Blackstone teaches approximately 175 underserved youth each year to work in the bicycle business while providing them the opportunity to earn their own bikes and participate in a variety of cycling activities. Blackstone’s youth program is free and open to boys and girls from 8-18 years old, and occurs on a drop-in basis (one third of the youth have been coming to Blackstone for 3-8 years). Kids earn hours for the time they spend in the shop, learning bicycle mechanics and customer service, refurbishing used bikes for sale, serving customers, operating the point of sale system, managing inventory, maintaining the shop, teaching skills to lower-level youths, providing cycling safety instruction, participating in and serving as ride marshals on youth rides, and participating on their cyclocross racing team.

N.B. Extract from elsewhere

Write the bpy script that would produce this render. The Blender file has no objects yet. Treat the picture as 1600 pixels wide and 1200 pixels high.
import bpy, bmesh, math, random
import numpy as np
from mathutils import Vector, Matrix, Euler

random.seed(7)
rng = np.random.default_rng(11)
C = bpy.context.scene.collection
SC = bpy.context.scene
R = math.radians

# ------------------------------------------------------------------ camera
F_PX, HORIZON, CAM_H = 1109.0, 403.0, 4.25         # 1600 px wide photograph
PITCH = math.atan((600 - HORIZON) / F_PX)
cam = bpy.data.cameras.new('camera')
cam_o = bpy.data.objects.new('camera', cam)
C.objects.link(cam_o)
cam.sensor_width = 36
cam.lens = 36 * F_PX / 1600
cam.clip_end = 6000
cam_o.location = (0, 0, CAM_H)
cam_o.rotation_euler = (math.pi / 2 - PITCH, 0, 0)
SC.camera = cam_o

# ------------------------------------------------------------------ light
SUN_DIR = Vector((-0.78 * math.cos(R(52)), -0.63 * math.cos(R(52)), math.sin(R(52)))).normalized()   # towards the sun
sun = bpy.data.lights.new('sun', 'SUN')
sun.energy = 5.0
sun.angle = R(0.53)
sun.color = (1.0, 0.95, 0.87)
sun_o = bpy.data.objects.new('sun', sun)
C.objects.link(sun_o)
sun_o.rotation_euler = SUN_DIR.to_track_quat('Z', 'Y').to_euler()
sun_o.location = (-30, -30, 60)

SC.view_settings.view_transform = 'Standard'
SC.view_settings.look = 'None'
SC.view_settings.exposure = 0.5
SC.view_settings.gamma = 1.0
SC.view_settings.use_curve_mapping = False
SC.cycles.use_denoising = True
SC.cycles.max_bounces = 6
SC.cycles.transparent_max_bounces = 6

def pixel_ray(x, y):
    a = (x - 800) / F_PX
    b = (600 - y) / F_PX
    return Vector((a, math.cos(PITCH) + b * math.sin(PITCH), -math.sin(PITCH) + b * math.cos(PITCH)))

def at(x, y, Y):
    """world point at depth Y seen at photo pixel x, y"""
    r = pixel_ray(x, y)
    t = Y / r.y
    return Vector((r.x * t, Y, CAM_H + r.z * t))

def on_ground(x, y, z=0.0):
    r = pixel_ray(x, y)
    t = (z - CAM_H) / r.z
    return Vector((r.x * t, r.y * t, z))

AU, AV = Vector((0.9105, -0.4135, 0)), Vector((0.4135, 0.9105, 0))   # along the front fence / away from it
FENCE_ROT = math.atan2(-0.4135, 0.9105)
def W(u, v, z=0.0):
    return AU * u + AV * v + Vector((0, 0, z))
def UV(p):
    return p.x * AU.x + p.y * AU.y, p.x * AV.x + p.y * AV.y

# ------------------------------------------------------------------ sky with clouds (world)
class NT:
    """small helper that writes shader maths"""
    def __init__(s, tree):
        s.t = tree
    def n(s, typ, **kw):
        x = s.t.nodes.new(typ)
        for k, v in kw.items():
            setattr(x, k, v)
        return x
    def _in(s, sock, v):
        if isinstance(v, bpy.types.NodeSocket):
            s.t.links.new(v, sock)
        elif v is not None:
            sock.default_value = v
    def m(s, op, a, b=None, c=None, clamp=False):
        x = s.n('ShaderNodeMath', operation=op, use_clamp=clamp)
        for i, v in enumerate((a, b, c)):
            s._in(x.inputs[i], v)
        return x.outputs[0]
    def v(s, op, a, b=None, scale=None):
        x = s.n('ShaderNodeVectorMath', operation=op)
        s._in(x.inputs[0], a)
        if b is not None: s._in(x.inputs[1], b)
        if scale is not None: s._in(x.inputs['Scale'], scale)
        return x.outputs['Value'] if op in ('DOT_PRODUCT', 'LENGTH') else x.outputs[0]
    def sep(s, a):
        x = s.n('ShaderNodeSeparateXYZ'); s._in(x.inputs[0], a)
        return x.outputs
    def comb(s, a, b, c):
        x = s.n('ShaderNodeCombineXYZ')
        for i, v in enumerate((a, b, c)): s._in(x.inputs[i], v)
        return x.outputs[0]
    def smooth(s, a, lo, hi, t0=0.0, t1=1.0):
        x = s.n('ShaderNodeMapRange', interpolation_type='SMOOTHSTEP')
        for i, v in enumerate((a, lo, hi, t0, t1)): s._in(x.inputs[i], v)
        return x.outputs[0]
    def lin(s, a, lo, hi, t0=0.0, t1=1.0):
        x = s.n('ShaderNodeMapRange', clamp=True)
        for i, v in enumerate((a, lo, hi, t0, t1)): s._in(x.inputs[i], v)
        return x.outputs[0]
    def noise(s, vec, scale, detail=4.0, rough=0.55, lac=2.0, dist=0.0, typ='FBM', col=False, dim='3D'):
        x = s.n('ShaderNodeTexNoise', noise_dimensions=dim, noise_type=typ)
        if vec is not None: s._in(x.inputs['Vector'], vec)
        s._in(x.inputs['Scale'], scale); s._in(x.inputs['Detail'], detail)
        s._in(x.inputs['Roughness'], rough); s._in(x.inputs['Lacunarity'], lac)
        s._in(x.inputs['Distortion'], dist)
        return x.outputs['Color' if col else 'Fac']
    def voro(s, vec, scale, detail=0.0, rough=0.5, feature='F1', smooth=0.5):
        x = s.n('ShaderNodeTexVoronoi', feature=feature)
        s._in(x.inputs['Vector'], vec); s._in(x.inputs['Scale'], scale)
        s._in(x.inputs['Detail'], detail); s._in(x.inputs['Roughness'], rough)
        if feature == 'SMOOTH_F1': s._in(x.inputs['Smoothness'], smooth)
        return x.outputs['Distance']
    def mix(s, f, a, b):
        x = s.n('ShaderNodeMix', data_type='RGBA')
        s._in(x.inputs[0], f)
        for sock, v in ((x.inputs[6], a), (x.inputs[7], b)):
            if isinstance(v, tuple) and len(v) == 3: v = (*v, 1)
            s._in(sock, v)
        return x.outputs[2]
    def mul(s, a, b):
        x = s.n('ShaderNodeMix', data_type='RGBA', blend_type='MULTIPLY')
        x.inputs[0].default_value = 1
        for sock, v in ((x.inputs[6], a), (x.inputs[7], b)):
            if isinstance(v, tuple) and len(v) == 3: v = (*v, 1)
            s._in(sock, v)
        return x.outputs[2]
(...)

WILDCOAST, Youth Engagement Programs
Representative: Cory Pukini
WILDCOAST’s Youth Engagement Programs utilize Marine Protected Areas (MPAs) in San Diego County to drive engagement with and education about coastal and marine ecosystems and wildlife. Students from underserved, park-poor and indigenous communities are engaged in MPA conservation efforts through hands-on, learner-based field activities that include kayaking, surfing, swimming and boating.
To date in 2017, WILDCOAST has successfully engaged more than 5,000 students from across San Diego County in MPA education and stewardship activities. Through pre- and post-course surveys, WILDCOAST has determined that more than 90% of students that complete their programs develop inclinations for stewardship for coastal and marine ecosystems and wildlife not previously experienced.